## Prompt
Set down all of the data that follows word for word, without the images.

## Data section
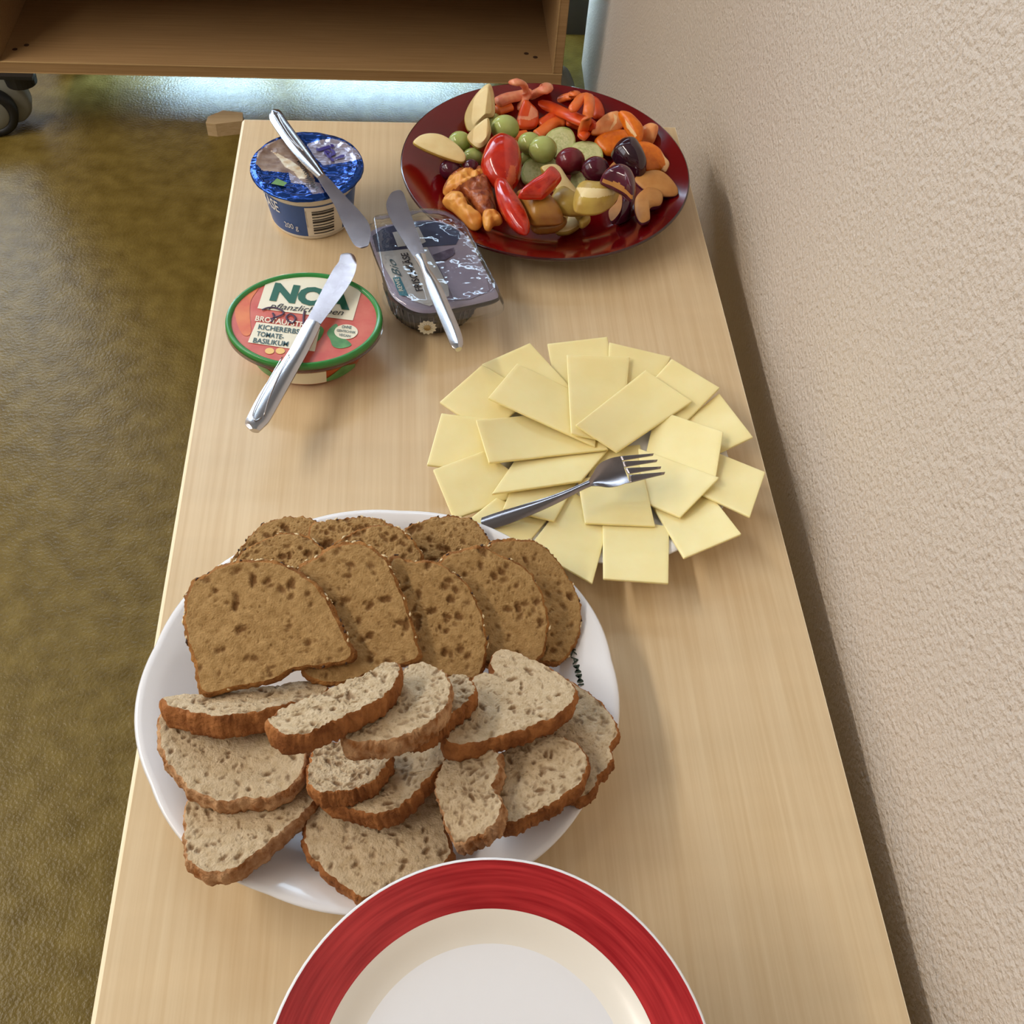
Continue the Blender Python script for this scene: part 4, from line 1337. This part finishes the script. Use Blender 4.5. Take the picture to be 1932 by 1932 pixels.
# ------------------------------------------------------------------ cutlery
def strip(pairs, z, gx, gy, thick, dome, n=9, sub=5):
    """A flat bar between paired edge points on a plane; domed across."""
    A = np.array([p[0] for p in pairs], float)
    B = np.array([p[1] for p in pairs], float)
    m = (len(pairs) - 1) * sub + 1
    C = crom(np.c_[A, B], m, closed=False)
    A, B = C[:, :2], C[:, 2:]
    e1, e2, nrm = frame(gx, gy)
    allp = np.vstack([A, B])
    c0 = at(allp[:, 0].mean(), allp[:, 1].mean(), z)
    a3, b3 = on_plane(A[:, 0], A[:, 1], c0, nrm), on_plane(B[:, 0], B[:, 1], c0, nrm)
    s = np.linspace(-1, 1, n)
    top = a3[:, None] * (1 - s[None, :, None]) / 2 + b3[:, None] * (1 + s[None, :, None]) / 2
    wd = np.linalg.norm(a3 - b3, axis=1)
    dm = dome * np.minimum(1, wd / .008)
    top = top + (dm[:, None] * (1 - s[None] ** 2))[..., None] * nrm
    bt = a3[:, None] * (1 - s[None, :, None]) / 2 + b3[:, None] * (1 + s[None, :, None]) / 2 - (thick * (0.35 + .65 * np.sqrt(np.maximum(0, 1 - s[None] ** 2))))[..., None] * nrm
    V = np.vstack([top.reshape(-1, 3), bt.reshape(-1, 3)])
    k = m * n
    Fc = []
    for i in range(m - 1):
        for j in range(n - 1):
            q = [i * n + j, i * n + j + 1, (i + 1) * n + j + 1, (i + 1) * n + j]
            Fc += [q, [x + k for x in q[::-1]]]
        for j in (0, n - 1):
            q = [i * n + j, (i + 1) * n + j, (i + 1) * n + j + k, i * n + j + k]
            Fc.append(q if j == 0 else q[::-1])
    for i in (0, m - 1):
        q = [i * n + j for j in range(n)] + [i * n + j + k for j in range(n - 1, -1, -1)]
        Fc.append(q if i == 0 else q[::-1])
    nn = np.cross(V[Fc[0][1]] - V[Fc[0][0]], V[Fc[0][2]] - V[Fc[0][0]])
    if nn @ nrm < 0:
        Fc = [f[::-1] for f in Fc]
    return V, Fc, nrm


def knife(label, blade, handle, T, z, gx, gy, lines=()):
    bl = [(T(*a), T(*b)) for a, b in blade]
    hd = [(T(*a), T(*b)) for a, b in handle]
    allp = np.array(bl + hd).reshape(-1, 2)
    cz = allp.mean(0)
    e1, e2, nrm = frame(gx, gy)
    c0 = at(*cz, z)

    def zc(pairs):
        p = np.array(pairs).reshape(-1, 2).mean(0)
        return float(on_plane(p[:1], p[1:], c0, nrm)[0][2])
    Vb, Fb, _ = strip(bl, zc(bl), gx, gy, .0012, .0001)
    Vh, Fh, _ = strip(hd, zc(hd), gx, gy, .0034, .0014)
    root = thing('butter_knife', (c0[0], c0[1], float(min(Vb[:, 2].min(), Vh[:, 2].min()))), label, 'knife', 'butter knives on the tubs')
    crisp(mesh('blade', Vb, Fb, M['blade'], root))
    h = crisp(mesh('handle', Vh, Fh, M['steel'], root))
    for L in lines:
        P = crom([T(*p) for p in L], 24, closed=False)
        W = on_plane(P[:, 0], P[:, 1], c0 + nrm * .0017, nrm)
        mesh('raised_line', *tube(W, .00045, 8, .6), M['steel'], h)
    return root


T2f = T2
knife('butter knife lying across the foil lid of the blue tub',
      [((600, 440), (643, 418)), ((650, 520), (720, 500)), ((700, 600), (780, 565)), ((740, 690), (850, 640)), ((790, 790), (893, 700)), ((815, 825), (905, 760)), ((845, 837), (890, 824))],
      [((332, 66), (358, 48)), ((326, 88), (388, 54)), ((342, 130), (418, 100)), ((440, 270), (520, 240)), ((540, 380), (600, 350)), ((600, 440), (643, 418))],
      T2f, JZ + .0042, 0.0, 0.0, lines=([(352, 75), (372, 110), (430, 200), (500, 270)], [(372, 66), (400, 130), (460, 220), (520, 285)]))
knife('butter knife lying on the clear lid of the black tray, blade toward the red dish',
      [((1052, 510), (1072, 508)), ((1020, 525), (1090, 525)), ((993, 580), (1108, 575)), ((998, 630), (1125, 625)), ((1030, 700), (1152, 700)), ((1090, 800), (1185, 790)), ((1145, 885), (1215, 870))],
      [((1145, 885), (1215, 870)), ((1172, 925), (1224, 915)), ((1195, 975), (1245, 965)), ((1225, 1060), (1300, 1045)), ((1275, 1190), (1365, 1190)), ((1330, 1320), (1415, 1310)), ((1362, 1395), (1430, 1375)), ((1385, 1413), (1422, 1405))],
      T2f, ltop + .0040, 0.0, 0.0)
knife('butter knife with lined handle lying across the green rimmed tub',
      [((745, 870), (772, 866)), ((730, 880), (805, 875)), ((722, 915), (823, 920)), ((690, 960), (812, 985)), ((640, 1050), (770, 1065)), ((590, 1150), (695, 1170)), ((540, 1245), (620, 1270))],
      [((540, 1245), (620, 1270)), ((505, 1300), (592, 1335)), ((440, 1420), (540, 1440)), ((350, 1550), (470, 1565)), ((270, 1670), (400, 1690)), ((200, 1800), (330, 1815)), ((187, 1840), (300, 1850)), ((215, 1870), (270, 1878))],
      T2f, NZ + .0050, 0.0, 0.05, lines=([(400, 1460), (330, 1580), (262, 1710), (232, 1790), (250, 1822), (280, 1800)], [(440, 1445), (375, 1570), (325, 1690), (296, 1790)]))

# fork on the cheese
TF = lambda zx, zy: (860 + zx * .22774, 820 + zy * .22774)
fh = [((140, 715), (235, 800)), ((330, 648), (420, 745)), ((520, 590), (620, 665)), ((700, 535), (800, 585)), ((900, 465), (950, 510)), ((1020, 415), (1050, 455)), ((1100, 378), (1120, 425))]
fp = [((1100, 378), (1120, 425)), ((1140, 315), (1180, 425)), ((1170, 262), (1265, 435)), ((1215, 225), (1340, 425)), ((1290, 193), (1400, 405)), ((1365, 178), (1440, 398))]
tn = [((1362, 178), (1378, 214), (1640, 155), (1632, 170)), ((1380, 222), (1397, 268), (1672, 207), (1660, 222)), ((1402, 276), (1430, 325), (1702, 264), (1694, 279)), ((1432, 334), (1441, 398), (1734, 309), (1725, 326))]
fgx, fgy = 0.10, 0.06
fall = np.array([TF(*p) for q in fh + fp for p in q])


def fgen(z):
    V, Fc, nrm = strip([(TF(*a), TF(*b)) for a, b in fh + fp[1:]], z, fgx, fgy, .0022, .0008)
    return V, np.arange(len(V) // 2, len(V))


fz = settle(fgen, TZ + .035, 92)
e1, e2, fn = frame(fgx, fgy)
fc0 = at(np.array([TF(*p) for q in fh + fp[1:] for p in q])[:, 0].mean(), np.array([TF(*p) for q in fh + fp[1:] for p in q])[:, 1].mean(), fz)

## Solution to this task
Continue the Blender Python script for this scene: part 4, from line 1337. This part finishes the script. Use Blender 4.5. Take the picture to be 1932 by 1932 pixels.
# ------------------------------------------------------------------ cutlery
def strip(pairs, z, gx, gy, thick, dome, n=9, sub=5):
    """A flat bar between paired edge points on a plane; domed across."""
    A = np.array([p[0] for p in pairs], float)
    B = np.array([p[1] for p in pairs], float)
    m = (len(pairs) - 1) * sub + 1
    C = crom(np.c_[A, B], m, closed=False)
    A, B = C[:, :2], C[:, 2:]
    e1, e2, nrm = frame(gx, gy)
    allp = np.vstack([A, B])
    c0 = at(allp[:, 0].mean(), allp[:, 1].mean(), z)
    a3, b3 = on_plane(A[:, 0], A[:, 1], c0, nrm), on_plane(B[:, 0], B[:, 1], c0, nrm)
    s = np.linspace(-1, 1, n)
    top = a3[:, None] * (1 - s[None, :, None]) / 2 + b3[:, None] * (1 + s[None, :, None]) / 2
    wd = np.linalg.norm(a3 - b3, axis=1)
    dm = dome * np.minimum(1, wd / .008)
    top = top + (dm[:, None] * (1 - s[None] ** 2))[..., None] * nrm
    bt = a3[:, None] * (1 - s[None, :, None]) / 2 + b3[:, None] * (1 + s[None, :, None]) / 2 - (thick * (0.35 + .65 * np.sqrt(np.maximum(0, 1 - s[None] ** 2))))[..., None] * nrm
    V = np.vstack([top.reshape(-1, 3), bt.reshape(-1, 3)])
    k = m * n
    Fc = []
    for i in range(m - 1):
        for j in range(n - 1):
            q = [i * n + j, i * n + j + 1, (i + 1) * n + j + 1, (i + 1) * n + j]
            Fc += [q, [x + k for x in q[::-1]]]
        for j in (0, n - 1):
            q = [i * n + j, (i + 1) * n + j, (i + 1) * n + j + k, i * n + j + k]
            Fc.append(q if j == 0 else q[::-1])
    for i in (0, m - 1):
        q = [i * n + j for j in range(n)] + [i * n + j + k for j in range(n - 1, -1, -1)]
        Fc.append(q if i == 0 else q[::-1])
    nn = np.cross(V[Fc[0][1]] - V[Fc[0][0]], V[Fc[0][2]] - V[Fc[0][0]])
    if nn @ nrm < 0:
        Fc = [f[::-1] for f in Fc]
    return V, Fc, nrm


def knife(label, blade, handle, T, z, gx, gy, lines=()):
    bl = [(T(*a), T(*b)) for a, b in blade]
    hd = [(T(*a), T(*b)) for a, b in handle]
    allp = np.array(bl + hd).reshape(-1, 2)
    cz = allp.mean(0)
    e1, e2, nrm = frame(gx, gy)
    c0 = at(*cz, z)

    def zc(pairs):
        p = np.array(pairs).reshape(-1, 2).mean(0)
        return float(on_plane(p[:1], p[1:], c0, nrm)[0][2])
    Vb, Fb, _ = strip(bl, zc(bl), gx, gy, .0012, .0001)
    Vh, Fh, _ = strip(hd, zc(hd), gx, gy, .0034, .0014)
    root = thing('butter_knife', (c0[0], c0[1], float(min(Vb[:, 2].min(), Vh[:, 2].min()))), label, 'knife', 'butter knives on the tubs')
    crisp(mesh('blade', Vb, Fb, M['blade'], root))
    h = crisp(mesh('handle', Vh, Fh, M['steel'], root))
    for L in lines:
        P = crom([T(*p) for p in L], 24, closed=False)
        W = on_plane(P[:, 0], P[:, 1], c0 + nrm * .0017, nrm)
        mesh('raised_line', *tube(W, .00045, 8, .6), M['steel'], h)
    return root


T2f = T2
knife('butter knife lying across the foil lid of the blue tub',
      [((600, 440), (643, 418)), ((650, 520), (720, 500)), ((700, 600), (780, 565)), ((740, 690), (850, 640)), ((790, 790), (893, 700)), ((815, 825), (905, 760)), ((845, 837), (890, 824))],
      [((332, 66), (358, 48)), ((326, 88), (388, 54)), ((342, 130), (418, 100)), ((440, 270), (520, 240)), ((540, 380), (600, 350)), ((600, 440), (643, 418))],
      T2f, JZ + .0042, 0.0, 0.0, lines=([(352, 75), (372, 110), (430, 200), (500, 270)], [(372, 66), (400, 130), (460, 220), (520, 285)]))
knife('butter knife lying on the clear lid of the black tray, blade toward the red dish',
      [((1052, 510), (1072, 508)), ((1020, 525), (1090, 525)), ((993, 580), (1108, 575)), ((998, 630), (1125, 625)), ((1030, 700), (1152, 700)), ((1090, 800), (1185, 790)), ((1145, 885), (1215, 870))],
      [((1145, 885), (1215, 870)), ((1172, 925), (1224, 915)), ((1195, 975), (1245, 965)), ((1225, 1060), (1300, 1045)), ((1275, 1190), (1365, 1190)), ((1330, 1320), (1415, 1310)), ((1362, 1395), (1430, 1375)), ((1385, 1413), (1422, 1405))],
      T2f, ltop + .0040, 0.0, 0.0)
knife('butter knife with lined handle lying across the green rimmed tub',
      [((745, 870), (772, 866)), ((730, 880), (805, 875)), ((722, 915), (823, 920)), ((690, 960), (812, 985)), ((640, 1050), (770, 1065)), ((590, 1150), (695, 1170)), ((540, 1245), (620, 1270))],
      [((540, 1245), (620, 1270)), ((505, 1300), (592, 1335)), ((440, 1420), (540, 1440)), ((350, 1550), (470, 1565)), ((270, 1670), (400, 1690)), ((200, 1800), (330, 1815)), ((187, 1840), (300, 1850)), ((215, 1870), (270, 1878))],
      T2f, NZ + .0050, 0.0, 0.05, lines=([(400, 1460), (330, 1580), (262, 1710), (232, 1790), (250, 1822), (280, 1800)], [(440, 1445), (375, 1570), (325, 1690), (296, 1790)]))

# fork on the cheese
TF = lambda zx, zy: (860 + zx * .22774, 820 + zy * .22774)
fh = [((140, 715), (235, 800)), ((330, 648), (420, 745)), ((520, 590), (620, 665)), ((700, 535), (800, 585)), ((900, 465), (950, 510)), ((1020, 415), (1050, 455)), ((1100, 378), (1120, 425))]
fp = [((1100, 378), (1120, 425)), ((1140, 315), (1180, 425)), ((1170, 262), (1265, 435)), ((1215, 225), (1340, 425)), ((1290, 193), (1400, 405)), ((1365, 178), (1440, 398))]
tn = [((1362, 178), (1378, 214), (1640, 155), (1632, 170)), ((1380, 222), (1397, 268), (1672, 207), (1660, 222)), ((1402, 276), (1430, 325), (1702, 264), (1694, 279)), ((1432, 334), (1441, 398), (1734, 309), (1725, 326))]
fgx, fgy = 0.10, 0.06
fall = np.array([TF(*p) for q in fh + fp for p in q])


def fgen(z):
    V, Fc, nrm = strip([(TF(*a), TF(*b)) for a, b in fh + fp[1:]], z, fgx, fgy, .0022, .0008)
    return V, np.arange(len(V) // 2, len(V))


fz = settle(fgen, TZ + .035, 92)
e1, e2, fn = frame(fgx, fgy)
fc0 = at(np.array([TF(*p) for q in fh + fp[1:] for p in q])[:, 0].mean(), np.array([TF(*p) for q in fh + fp[1:] for p in q])[:, 1].mean(), fz)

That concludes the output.